Kredit- oder Bonitätsrisiko lohnt sich am meisten in risikobereiten Märkten, während Duration eher in risikoaversen Zeiten funktioniert. Manchmal bieten hochverzinsliche Anleihen mit niedriger Bonität und relativ hoher Korrelation zu Aktien die besten Renditechancen. Aber Anleger benötigen auch Zinsdurationsengagements, denn die langläufigsten Papiere performen in der Aktien-Baisse am besten. Wer die Bonitätsschraube lockert, sollte die Durationsschraube im Allgemeinen anziehen, und umgekehrt.
Auf der Suche nach Risikopuffern
Zugleich haben Anleger die Möglichkeit, mehr Stabilität in ihr Anleihenportfolio zu bringen. Die Renditen langdatierter europäischer Staatsanleihen, die die Benchmarks dominieren, sind derart niedrig, dass sie selbst bei anhaltenden Turbulenzen kaum Raum nach unten haben. Bundesanleihen sind mittlerweile bis auf 15 Jahre hinaus sogar mit negativen Renditen behaftet. Unseren Analysen zufolge wird selbst eine anhaltende „Safe Haven“-Bewegung diese Renditen nicht signifikant weiter drücken. Bundesanleihen und ähnlich niedrig rentierende Papiere sind als Risikopuffer bei fallenden Aktienmärkten wenig effektiv.

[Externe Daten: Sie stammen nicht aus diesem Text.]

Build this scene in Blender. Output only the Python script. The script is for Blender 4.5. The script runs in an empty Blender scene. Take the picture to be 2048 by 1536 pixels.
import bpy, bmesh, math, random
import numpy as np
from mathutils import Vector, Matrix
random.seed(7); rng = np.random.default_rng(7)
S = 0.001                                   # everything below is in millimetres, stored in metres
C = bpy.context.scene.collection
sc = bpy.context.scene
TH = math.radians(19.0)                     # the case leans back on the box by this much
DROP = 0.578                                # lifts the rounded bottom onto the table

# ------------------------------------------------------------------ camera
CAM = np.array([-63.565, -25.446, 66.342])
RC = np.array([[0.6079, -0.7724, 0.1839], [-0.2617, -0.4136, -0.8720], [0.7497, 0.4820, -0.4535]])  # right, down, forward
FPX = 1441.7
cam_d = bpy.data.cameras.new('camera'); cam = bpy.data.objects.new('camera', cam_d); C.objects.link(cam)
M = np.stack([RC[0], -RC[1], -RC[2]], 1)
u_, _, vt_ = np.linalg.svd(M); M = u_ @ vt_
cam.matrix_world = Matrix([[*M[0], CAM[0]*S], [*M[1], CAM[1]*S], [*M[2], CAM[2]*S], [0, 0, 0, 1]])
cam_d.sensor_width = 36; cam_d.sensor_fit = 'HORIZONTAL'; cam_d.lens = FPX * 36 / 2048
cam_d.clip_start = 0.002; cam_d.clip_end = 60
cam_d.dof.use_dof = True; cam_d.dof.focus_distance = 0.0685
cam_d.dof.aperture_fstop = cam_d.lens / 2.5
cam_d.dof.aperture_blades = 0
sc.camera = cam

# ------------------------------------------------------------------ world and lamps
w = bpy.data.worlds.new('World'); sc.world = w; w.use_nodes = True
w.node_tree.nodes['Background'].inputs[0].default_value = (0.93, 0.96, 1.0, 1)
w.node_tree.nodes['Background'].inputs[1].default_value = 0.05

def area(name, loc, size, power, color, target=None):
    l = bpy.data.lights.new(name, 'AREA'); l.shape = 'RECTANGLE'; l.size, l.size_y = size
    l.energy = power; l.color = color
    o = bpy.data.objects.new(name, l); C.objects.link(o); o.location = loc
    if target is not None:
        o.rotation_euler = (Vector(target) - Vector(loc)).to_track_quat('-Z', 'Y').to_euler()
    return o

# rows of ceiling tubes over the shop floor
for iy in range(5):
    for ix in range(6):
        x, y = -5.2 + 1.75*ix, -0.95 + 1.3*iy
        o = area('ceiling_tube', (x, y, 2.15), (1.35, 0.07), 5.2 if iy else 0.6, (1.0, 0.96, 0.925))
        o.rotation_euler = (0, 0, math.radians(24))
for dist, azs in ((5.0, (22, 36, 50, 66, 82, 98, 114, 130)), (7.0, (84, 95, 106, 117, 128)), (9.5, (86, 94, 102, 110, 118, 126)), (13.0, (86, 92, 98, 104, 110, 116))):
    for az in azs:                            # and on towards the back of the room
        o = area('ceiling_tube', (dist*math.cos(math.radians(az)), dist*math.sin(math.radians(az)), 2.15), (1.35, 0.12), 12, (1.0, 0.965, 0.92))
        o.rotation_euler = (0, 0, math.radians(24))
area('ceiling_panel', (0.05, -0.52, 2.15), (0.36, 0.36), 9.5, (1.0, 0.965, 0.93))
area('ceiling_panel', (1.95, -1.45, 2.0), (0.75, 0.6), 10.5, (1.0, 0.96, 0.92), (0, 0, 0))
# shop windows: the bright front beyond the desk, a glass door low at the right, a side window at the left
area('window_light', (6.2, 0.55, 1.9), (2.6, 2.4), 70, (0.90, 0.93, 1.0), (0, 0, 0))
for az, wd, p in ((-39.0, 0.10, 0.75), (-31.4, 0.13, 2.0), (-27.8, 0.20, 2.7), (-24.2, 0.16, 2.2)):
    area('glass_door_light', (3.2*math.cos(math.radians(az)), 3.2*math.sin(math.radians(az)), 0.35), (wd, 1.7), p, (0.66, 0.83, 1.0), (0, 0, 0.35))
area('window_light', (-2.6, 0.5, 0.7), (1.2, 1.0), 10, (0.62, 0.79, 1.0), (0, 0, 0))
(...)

Wer dagegen höher rentierende Anleihen von Regierungen außerhalb Kerneuropas wählt, könnte damit einen besseren Schutz gegen die Aktien-Baisse erhalten. Britische, australische und amerikanische Staatsanleihen haben während den jüngsten Turbulenzen signifikant besser abgeschnitten als Bundesanleihen.
Die Marktstimmung wird aktuell von der hohen Volatilität dominiert. Es empfiehlt sich jedoch, einen breiteren Kontext zur Betrachtung europäischer Anleihen heranzuziehen. Die EZB fährt unbeirrt in ihrem Anleihenkaufprogramm fort, und erwirbt jeden Monat Staatsanleihen, Pfandbriefe und Unternehmensanleihen im Wert von 80 Milliarden Euro. Dies hat bereits dazu beigetragen, die Märkte etwas zu entspannen und wird die Brexit-Ansteckungsgefahr für die breiteren Märkte unserer Ansicht nach verringern.
Auf der Suche nach Aktienchancen
Der Kursrutsch an Europas Börsen war nicht gleichmäßig verteilt. Unternehmen mit den offensichtlichsten Risiken, wie zum Beispiel der Finanzsektor, litten am stärksten, während defensivere Titel widerstandsfähiger waren und zum Teil sogar stiegen.
Auch die Auswirkungen des Kurssturzes des britischen Pfund und im geringerem Maße des Euro auf die jeweiligen Unternehmen nahmen die Märkte rasch in Betracht. Unternehmen, die ihre Gewinne primär in diesen Währungen erwirtschaften, wurden härter abgestraft als Firmen mit Fokus auf Amerika oder Asien. Unserer Meinung nach haben die Märkte also recht ausgewogen auf den veränderten Ausblick reagiert, insbesondere angesichts der großen Unsicherheit hinsichtlich des Zeitplans und der Details des britischen EU-Austritts.
Die Krise hat jedoch auch neue Chancen geschaffen – besonders für:
- Europäische Large Caps die besonders unter Indexverkäufen gelitten haben. Anleger, die Risk-Parity- oder ähnliche Ansätze verfolgen sind gezwungen, bei starken Kursstürzen zu verkaufen, und verwenden dann oft ETFs oder andere passive Instrumente. Dies schadet vielen Indexschwergewichten mehr als es ihre individuellen Aussichten hergeben.
- Finanzaktien mit geringer Zyklizität. Einige solide finanzierte, etablierte Geschäftsbanken, insbesondere in Nordeuropa, könnten nach dem Abverkauf bessere Erträge bieten.
- Energieunternehmen mit Gewinnen im Dollarraum und niedrigem Engagement in Europa. Der Ölpreis fiel nach dem Brexit-Ergebnis ebenso wie andere Risikosektoren. Doch unser Research kommt zu dem Ergebnis, dass ein sinkendes Angebot, und nicht die Marktstimmung, in den kommenden Monaten entscheidend für die Ölpreisbildung sein werden.
Das überraschende Brexit-Votum war für Anleihen- und Aktienanleger gleichermaßen schmerzlich. In solchen Zeiten sollten Portfoliomanager unserer Überzeugung nach sorgsam auf Kapitalschutz in den betroffenen Bereichen bedacht sein, aber zugleich neue Potenziale für attraktive Erträge erschließen."